● **Task details**: From the first line of the data down to and including the line with "PI = math.pi", copy everything exactly, leaving out pictures.

-- BEGIN Records to use --

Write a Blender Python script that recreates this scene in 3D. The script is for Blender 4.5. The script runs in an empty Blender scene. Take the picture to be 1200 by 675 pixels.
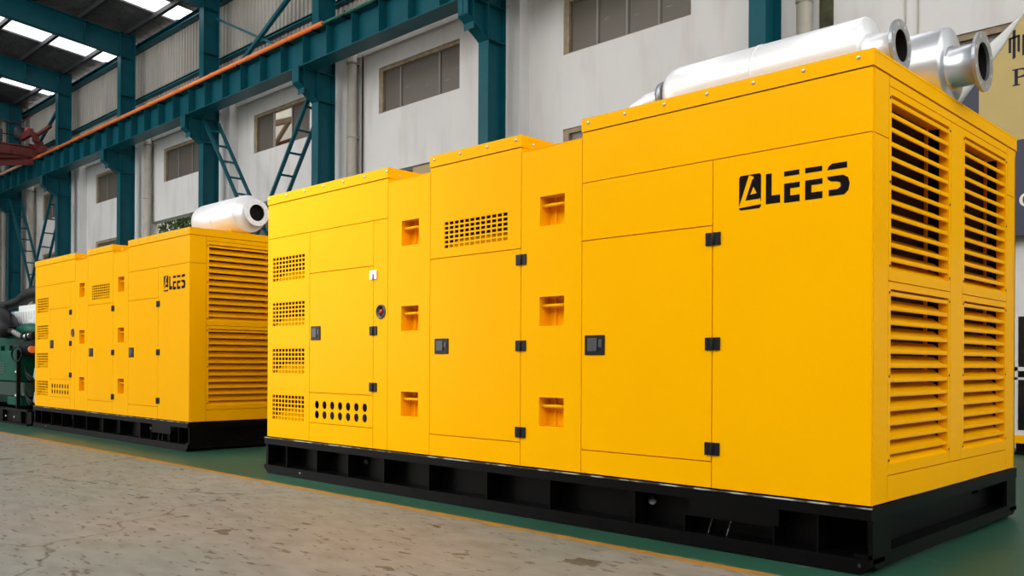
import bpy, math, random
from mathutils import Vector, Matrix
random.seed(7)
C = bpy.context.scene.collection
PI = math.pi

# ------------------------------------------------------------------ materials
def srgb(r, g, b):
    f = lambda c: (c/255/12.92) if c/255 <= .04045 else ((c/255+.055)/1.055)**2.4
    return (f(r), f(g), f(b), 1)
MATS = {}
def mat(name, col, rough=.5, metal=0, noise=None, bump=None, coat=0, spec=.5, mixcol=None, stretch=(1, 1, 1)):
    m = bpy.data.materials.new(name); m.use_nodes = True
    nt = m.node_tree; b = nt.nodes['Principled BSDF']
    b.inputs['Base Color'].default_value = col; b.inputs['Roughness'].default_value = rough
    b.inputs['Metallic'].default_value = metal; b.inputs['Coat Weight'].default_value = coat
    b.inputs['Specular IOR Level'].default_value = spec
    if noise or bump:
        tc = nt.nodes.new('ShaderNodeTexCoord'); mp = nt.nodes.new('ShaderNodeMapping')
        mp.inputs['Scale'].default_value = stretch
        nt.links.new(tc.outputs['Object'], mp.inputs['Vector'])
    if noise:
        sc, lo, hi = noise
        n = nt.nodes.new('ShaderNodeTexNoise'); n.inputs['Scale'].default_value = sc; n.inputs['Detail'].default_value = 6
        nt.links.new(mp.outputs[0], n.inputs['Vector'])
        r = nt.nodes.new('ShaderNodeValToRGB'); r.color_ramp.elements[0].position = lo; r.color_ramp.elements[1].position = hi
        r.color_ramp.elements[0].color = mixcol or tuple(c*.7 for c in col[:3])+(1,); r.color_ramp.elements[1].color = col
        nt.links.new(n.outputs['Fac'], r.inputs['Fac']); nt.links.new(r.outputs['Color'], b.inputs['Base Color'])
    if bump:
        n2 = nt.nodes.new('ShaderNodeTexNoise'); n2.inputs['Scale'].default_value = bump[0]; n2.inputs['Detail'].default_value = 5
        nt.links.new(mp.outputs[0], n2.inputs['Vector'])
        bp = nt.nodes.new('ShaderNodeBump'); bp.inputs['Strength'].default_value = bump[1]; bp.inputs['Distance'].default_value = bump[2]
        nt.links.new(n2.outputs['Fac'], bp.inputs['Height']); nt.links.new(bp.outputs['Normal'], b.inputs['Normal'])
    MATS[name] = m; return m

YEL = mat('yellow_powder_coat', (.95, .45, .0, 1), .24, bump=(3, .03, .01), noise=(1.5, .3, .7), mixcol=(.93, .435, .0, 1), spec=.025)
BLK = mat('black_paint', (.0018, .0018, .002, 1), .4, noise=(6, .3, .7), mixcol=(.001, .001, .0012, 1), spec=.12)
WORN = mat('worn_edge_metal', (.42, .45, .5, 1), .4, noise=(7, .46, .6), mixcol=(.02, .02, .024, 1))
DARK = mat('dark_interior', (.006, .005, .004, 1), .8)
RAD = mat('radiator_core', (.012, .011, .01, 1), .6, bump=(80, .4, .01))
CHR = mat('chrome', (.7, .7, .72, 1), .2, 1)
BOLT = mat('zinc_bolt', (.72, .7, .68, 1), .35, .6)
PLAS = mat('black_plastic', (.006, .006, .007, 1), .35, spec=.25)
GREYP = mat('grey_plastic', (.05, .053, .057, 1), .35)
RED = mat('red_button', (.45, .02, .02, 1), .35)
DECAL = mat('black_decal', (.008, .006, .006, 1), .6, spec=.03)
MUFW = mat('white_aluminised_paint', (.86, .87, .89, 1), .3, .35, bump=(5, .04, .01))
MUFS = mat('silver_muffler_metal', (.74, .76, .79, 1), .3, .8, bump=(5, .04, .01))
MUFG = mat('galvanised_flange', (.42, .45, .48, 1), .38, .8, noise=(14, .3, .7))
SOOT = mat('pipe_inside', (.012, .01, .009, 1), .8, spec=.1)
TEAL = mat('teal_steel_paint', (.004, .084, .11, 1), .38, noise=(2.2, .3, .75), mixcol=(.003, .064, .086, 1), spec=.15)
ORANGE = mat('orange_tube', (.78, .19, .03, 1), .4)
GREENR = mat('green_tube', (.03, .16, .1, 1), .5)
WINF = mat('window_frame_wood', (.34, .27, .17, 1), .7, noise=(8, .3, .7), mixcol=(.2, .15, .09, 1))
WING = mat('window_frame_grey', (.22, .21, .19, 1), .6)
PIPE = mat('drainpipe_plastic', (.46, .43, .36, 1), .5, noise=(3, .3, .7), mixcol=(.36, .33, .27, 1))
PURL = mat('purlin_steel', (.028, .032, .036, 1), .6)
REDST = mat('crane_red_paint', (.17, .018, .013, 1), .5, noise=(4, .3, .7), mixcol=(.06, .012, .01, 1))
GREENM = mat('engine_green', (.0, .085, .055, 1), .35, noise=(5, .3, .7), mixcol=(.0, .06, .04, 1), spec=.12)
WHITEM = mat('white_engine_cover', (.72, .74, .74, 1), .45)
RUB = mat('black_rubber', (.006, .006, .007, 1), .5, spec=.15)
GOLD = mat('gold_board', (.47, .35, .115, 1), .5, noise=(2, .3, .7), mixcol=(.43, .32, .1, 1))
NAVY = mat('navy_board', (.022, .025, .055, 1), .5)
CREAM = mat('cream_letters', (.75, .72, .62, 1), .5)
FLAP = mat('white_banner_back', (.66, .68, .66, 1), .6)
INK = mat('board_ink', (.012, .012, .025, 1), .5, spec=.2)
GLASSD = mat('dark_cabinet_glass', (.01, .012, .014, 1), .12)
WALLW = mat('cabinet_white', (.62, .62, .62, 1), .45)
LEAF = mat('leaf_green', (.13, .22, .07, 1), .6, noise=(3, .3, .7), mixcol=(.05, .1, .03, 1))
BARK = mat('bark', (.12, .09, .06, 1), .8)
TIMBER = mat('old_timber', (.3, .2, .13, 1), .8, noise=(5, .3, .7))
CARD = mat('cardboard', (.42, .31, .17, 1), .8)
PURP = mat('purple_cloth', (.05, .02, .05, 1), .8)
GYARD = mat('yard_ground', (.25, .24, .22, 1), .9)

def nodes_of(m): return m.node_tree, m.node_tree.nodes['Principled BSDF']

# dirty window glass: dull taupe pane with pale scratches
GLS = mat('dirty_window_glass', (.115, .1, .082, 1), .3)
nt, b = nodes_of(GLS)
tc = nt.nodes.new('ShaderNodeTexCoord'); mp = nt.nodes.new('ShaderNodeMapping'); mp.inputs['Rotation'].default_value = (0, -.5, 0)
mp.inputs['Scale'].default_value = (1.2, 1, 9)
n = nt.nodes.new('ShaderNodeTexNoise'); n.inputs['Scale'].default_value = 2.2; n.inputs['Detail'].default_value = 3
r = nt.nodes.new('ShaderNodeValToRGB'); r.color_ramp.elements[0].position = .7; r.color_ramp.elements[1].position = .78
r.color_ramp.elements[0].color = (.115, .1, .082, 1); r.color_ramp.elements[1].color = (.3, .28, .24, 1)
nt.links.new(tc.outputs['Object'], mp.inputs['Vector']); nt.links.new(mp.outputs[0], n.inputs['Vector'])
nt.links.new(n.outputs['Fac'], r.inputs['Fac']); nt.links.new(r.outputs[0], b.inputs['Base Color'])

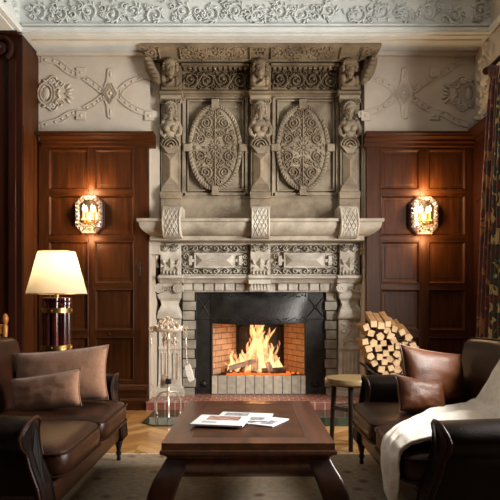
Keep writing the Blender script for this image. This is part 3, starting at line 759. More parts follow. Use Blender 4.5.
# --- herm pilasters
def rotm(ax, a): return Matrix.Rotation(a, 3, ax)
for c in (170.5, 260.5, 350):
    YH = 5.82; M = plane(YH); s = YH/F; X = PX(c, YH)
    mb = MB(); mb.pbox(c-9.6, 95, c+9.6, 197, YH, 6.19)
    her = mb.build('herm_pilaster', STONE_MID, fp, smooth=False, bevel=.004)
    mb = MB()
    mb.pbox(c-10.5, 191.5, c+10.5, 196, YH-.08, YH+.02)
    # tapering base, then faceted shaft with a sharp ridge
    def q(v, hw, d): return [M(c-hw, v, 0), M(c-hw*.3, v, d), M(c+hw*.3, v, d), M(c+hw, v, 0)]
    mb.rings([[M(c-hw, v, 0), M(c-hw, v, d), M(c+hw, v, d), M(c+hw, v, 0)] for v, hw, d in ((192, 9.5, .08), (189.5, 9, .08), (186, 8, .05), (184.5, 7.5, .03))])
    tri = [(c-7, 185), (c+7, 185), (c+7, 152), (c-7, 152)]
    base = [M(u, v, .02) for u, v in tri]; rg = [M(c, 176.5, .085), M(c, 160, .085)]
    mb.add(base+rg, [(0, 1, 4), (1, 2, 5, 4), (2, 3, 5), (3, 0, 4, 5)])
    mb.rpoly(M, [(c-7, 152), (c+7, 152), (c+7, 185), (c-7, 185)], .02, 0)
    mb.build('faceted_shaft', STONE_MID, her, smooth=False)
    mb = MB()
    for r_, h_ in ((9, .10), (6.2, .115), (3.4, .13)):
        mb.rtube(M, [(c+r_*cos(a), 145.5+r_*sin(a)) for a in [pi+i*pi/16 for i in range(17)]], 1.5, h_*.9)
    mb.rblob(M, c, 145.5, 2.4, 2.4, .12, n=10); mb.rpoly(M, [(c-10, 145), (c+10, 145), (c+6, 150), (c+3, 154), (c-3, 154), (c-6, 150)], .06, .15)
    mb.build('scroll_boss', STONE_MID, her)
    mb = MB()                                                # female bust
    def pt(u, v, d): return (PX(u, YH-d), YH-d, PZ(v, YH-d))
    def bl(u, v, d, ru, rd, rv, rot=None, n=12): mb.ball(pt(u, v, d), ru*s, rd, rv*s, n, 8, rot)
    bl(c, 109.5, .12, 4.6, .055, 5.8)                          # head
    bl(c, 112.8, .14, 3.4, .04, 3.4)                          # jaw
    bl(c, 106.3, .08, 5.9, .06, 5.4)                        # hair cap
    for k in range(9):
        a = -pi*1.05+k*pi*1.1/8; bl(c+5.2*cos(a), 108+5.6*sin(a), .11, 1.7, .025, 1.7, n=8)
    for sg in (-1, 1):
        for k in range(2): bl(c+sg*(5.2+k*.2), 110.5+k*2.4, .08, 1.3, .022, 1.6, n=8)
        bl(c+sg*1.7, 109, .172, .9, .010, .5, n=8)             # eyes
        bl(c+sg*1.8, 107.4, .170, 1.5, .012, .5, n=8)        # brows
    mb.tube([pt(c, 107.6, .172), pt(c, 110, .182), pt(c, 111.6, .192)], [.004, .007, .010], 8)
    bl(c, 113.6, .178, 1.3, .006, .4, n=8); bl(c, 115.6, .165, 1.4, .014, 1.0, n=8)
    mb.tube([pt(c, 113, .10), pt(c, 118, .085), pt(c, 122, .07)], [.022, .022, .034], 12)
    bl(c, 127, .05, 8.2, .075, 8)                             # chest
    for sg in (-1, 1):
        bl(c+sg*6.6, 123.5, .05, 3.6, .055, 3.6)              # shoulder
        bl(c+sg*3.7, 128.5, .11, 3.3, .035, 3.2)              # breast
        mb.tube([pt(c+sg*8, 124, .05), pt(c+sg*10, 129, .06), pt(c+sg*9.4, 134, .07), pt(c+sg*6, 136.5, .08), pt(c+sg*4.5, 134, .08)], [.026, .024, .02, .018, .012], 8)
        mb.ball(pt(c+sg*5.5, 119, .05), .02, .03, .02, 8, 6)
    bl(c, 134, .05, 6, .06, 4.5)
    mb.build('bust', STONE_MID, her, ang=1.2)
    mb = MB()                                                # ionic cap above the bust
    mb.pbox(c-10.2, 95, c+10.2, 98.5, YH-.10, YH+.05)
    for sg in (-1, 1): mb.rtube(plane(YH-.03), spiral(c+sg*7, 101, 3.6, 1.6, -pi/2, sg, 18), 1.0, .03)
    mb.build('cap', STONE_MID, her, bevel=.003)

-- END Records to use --

● **The completed task**:
Write a Blender Python script that recreates this scene in 3D. The script is for Blender 4.5. The script runs in an empty Blender scene. Take the picture to be 1200 by 675 pixels.
import bpy, math, random
from mathutils import Vector, Matrix
random.seed(7)
C = bpy.context.scene.collection
PI = math.pi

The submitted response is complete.